[START Dataset extract]

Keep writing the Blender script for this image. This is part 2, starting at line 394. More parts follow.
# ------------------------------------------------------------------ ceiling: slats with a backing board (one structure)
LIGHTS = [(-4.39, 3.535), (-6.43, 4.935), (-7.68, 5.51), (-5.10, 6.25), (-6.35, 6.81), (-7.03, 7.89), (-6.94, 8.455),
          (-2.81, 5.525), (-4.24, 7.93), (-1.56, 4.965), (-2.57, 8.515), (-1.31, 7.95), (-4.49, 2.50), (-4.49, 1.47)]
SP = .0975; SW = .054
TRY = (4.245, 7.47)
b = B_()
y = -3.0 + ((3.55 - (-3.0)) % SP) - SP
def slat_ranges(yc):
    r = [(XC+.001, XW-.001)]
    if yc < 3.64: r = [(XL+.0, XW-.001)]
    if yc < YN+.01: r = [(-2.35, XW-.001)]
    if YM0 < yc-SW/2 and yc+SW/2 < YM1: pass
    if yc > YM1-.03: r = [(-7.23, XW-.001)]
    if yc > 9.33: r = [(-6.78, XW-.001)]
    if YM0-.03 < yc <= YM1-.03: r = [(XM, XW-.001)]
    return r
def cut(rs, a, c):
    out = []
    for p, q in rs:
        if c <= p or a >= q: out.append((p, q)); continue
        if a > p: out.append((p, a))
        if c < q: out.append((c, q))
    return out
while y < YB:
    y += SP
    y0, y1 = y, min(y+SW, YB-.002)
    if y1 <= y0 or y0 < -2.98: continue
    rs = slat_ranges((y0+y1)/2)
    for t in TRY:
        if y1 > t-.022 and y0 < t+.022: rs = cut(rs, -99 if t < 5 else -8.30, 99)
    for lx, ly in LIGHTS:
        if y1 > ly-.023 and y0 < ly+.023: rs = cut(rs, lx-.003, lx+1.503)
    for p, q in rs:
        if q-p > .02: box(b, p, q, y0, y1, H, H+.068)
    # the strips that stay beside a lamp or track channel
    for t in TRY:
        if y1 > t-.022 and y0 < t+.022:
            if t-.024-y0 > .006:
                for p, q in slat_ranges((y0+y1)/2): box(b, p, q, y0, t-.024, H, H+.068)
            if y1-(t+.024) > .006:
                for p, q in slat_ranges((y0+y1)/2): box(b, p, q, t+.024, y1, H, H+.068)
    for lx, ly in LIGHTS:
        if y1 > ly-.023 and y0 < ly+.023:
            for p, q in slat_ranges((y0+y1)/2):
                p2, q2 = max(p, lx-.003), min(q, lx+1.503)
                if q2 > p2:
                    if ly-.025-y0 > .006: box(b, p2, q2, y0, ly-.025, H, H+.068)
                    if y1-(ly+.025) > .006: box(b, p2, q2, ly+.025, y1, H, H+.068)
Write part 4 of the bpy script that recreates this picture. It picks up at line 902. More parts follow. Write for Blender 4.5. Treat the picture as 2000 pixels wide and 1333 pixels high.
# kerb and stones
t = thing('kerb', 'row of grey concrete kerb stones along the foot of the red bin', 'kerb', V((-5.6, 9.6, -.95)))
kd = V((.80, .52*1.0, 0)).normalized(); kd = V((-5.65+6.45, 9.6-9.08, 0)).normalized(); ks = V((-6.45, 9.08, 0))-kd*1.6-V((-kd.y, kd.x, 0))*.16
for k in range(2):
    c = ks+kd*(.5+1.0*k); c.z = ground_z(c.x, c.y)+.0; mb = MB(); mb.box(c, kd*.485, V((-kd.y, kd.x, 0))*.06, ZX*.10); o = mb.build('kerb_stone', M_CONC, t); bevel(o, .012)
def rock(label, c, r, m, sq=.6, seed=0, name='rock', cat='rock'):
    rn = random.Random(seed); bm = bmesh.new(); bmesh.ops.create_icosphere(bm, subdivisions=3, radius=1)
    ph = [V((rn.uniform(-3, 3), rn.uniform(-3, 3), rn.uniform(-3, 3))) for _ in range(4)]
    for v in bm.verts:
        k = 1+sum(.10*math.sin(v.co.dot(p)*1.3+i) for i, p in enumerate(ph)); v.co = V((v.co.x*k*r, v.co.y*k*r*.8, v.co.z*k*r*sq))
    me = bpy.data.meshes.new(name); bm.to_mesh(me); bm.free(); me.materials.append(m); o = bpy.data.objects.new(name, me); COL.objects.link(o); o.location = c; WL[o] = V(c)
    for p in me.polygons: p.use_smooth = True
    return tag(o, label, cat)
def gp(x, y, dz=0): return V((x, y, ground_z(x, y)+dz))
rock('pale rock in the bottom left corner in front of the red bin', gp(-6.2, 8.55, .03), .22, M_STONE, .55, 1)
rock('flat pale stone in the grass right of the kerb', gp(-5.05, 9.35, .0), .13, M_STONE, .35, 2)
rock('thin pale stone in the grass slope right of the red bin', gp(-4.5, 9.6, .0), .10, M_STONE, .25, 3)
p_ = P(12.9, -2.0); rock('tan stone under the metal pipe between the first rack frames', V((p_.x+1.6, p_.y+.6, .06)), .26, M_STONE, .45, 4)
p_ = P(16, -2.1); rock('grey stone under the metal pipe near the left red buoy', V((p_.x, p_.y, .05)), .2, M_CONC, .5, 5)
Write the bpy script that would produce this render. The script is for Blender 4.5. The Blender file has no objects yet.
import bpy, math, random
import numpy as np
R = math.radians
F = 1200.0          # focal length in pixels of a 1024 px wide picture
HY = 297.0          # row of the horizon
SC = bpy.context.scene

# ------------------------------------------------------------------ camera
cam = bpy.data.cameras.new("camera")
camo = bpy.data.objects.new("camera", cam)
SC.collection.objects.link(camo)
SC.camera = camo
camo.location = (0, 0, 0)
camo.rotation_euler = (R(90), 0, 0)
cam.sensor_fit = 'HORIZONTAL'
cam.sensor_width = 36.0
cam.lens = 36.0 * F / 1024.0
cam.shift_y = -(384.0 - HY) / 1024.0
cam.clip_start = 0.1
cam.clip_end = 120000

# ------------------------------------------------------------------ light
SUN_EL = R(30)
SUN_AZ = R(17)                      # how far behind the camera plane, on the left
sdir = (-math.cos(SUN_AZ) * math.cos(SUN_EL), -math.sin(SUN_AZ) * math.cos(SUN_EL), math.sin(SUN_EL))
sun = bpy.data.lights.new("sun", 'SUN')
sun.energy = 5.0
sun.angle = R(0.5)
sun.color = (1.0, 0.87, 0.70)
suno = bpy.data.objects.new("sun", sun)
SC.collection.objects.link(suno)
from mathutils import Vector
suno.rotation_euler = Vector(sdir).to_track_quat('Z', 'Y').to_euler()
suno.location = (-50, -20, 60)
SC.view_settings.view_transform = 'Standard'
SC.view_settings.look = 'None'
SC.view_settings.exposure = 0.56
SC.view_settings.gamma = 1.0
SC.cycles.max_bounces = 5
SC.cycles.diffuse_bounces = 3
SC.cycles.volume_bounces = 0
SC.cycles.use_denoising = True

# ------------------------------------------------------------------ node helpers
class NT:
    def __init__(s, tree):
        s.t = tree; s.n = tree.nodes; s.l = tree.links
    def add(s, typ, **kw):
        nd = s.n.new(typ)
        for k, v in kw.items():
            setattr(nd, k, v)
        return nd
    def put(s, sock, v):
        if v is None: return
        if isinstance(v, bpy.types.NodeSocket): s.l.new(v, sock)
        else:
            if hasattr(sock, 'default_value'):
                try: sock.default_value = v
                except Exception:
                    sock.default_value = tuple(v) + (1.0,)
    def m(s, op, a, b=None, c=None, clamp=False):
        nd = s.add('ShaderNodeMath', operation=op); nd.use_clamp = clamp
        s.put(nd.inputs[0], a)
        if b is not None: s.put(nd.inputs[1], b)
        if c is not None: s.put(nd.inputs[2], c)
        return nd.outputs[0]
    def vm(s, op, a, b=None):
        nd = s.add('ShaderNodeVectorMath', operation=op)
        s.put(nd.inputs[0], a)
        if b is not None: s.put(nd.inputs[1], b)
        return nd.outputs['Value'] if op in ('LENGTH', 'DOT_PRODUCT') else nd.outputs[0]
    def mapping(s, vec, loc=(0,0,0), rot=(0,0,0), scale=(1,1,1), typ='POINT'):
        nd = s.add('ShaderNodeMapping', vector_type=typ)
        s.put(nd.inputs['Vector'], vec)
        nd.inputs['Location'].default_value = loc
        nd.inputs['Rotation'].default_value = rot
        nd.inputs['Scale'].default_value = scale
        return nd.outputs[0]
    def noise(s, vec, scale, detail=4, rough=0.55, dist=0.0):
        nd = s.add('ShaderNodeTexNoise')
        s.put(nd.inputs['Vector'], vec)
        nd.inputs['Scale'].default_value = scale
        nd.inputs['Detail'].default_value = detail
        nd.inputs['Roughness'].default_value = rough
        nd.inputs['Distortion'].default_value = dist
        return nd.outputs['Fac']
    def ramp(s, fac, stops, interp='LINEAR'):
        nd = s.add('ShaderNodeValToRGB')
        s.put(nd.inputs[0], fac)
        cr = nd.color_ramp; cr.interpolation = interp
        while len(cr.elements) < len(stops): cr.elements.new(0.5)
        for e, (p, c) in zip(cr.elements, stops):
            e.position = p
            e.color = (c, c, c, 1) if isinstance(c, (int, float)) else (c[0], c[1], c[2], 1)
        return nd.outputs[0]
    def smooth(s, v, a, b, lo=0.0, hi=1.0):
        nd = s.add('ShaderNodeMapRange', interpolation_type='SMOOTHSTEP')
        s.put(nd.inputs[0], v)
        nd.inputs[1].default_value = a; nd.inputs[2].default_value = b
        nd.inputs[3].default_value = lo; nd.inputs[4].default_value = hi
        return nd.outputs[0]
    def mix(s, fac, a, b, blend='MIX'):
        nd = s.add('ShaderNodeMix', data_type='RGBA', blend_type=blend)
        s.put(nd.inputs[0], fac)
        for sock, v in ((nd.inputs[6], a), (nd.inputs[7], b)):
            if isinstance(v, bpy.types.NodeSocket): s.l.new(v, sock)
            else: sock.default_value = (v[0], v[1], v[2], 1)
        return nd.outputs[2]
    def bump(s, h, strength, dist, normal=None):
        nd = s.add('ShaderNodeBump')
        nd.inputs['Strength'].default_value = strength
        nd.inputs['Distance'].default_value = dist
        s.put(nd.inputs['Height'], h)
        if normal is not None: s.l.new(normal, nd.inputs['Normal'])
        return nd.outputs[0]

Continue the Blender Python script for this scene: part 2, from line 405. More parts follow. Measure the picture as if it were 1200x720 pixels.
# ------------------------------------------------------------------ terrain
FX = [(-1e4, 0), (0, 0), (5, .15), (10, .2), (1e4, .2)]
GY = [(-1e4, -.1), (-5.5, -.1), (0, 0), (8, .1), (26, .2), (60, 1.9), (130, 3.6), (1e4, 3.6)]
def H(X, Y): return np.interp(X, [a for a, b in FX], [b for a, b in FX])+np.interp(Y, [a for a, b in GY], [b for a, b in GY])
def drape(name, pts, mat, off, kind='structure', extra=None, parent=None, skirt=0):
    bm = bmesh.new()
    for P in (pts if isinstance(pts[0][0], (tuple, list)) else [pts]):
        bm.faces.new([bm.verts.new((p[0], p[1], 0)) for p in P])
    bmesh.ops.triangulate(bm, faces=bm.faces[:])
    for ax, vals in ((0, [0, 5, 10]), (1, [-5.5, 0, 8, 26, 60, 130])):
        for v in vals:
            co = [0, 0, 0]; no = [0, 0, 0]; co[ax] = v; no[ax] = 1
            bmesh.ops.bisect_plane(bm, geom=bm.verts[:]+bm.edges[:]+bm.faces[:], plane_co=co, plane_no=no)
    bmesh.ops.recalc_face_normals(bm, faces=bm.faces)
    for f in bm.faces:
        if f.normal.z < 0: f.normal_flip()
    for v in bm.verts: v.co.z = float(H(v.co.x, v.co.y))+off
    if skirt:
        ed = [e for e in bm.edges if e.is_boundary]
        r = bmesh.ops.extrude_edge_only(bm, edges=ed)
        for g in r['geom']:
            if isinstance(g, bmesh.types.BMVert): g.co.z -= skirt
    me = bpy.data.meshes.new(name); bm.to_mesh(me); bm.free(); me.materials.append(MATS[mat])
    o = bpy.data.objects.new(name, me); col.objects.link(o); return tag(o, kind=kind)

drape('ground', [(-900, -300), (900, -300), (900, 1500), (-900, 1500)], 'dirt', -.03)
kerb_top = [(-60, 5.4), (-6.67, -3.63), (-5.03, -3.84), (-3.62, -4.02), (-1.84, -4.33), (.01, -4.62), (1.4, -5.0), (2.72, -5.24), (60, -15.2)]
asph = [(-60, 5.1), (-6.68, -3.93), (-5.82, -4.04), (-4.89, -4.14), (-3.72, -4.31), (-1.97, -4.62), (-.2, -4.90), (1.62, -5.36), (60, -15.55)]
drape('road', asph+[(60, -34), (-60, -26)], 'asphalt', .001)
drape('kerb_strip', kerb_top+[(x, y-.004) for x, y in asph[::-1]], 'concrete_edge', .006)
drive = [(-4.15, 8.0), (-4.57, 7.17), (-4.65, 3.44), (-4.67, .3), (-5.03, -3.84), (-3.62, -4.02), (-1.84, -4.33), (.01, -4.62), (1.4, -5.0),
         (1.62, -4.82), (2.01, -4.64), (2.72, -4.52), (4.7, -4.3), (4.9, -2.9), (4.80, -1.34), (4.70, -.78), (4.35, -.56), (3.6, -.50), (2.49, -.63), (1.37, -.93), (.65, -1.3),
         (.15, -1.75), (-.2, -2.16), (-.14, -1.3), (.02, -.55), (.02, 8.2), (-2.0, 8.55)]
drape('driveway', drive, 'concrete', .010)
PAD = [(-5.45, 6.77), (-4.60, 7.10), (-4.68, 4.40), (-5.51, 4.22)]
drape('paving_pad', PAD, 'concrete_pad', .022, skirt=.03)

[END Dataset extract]

Task directions ::
Give again, word for word, the lines starting at the line that has "Continue the Blender" and ending at the line that has "o = bpy.data.objects.new(name, me); col.objects.link(o); return", with both of those lines included and nothing else.

Result ::
Continue the Blender Python script for this scene: part 2, from line 405. More parts follow. Measure the picture as if it were 1200x720 pixels.
# ------------------------------------------------------------------ terrain
FX = [(-1e4, 0), (0, 0), (5, .15), (10, .2), (1e4, .2)]
GY = [(-1e4, -.1), (-5.5, -.1), (0, 0), (8, .1), (26, .2), (60, 1.9), (130, 3.6), (1e4, 3.6)]
def H(X, Y): return np.interp(X, [a for a, b in FX], [b for a, b in FX])+np.interp(Y, [a for a, b in GY], [b for a, b in GY])
def drape(name, pts, mat, off, kind='structure', extra=None, parent=None, skirt=0):
    bm = bmesh.new()
    for P in (pts if isinstance(pts[0][0], (tuple, list)) else [pts]):
        bm.faces.new([bm.verts.new((p[0], p[1], 0)) for p in P])
    bmesh.ops.triangulate(bm, faces=bm.faces[:])
    for ax, vals in ((0, [0, 5, 10]), (1, [-5.5, 0, 8, 26, 60, 130])):
        for v in vals:
            co = [0, 0, 0]; no = [0, 0, 0]; co[ax] = v; no[ax] = 1
            bmesh.ops.bisect_plane(bm, geom=bm.verts[:]+bm.edges[:]+bm.faces[:], plane_co=co, plane_no=no)
    bmesh.ops.recalc_face_normals(bm, faces=bm.faces)
    for f in bm.faces:
        if f.normal.z < 0: f.normal_flip()
    for v in bm.verts: v.co.z = float(H(v.co.x, v.co.y))+off
    if skirt:
        ed = [e for e in bm.edges if e.is_boundary]
        r = bmesh.ops.extrude_edge_only(bm, edges=ed)
        for g in r['geom']:
            if isinstance(g, bmesh.types.BMVert): g.co.z -= skirt
    me = bpy.data.meshes.new(name); bm.to_mesh(me); bm.free(); me.materials.append(MATS[mat])
    o = bpy.data.objects.new(name, me); col.objects.link(o); return tag(o, kind=kind)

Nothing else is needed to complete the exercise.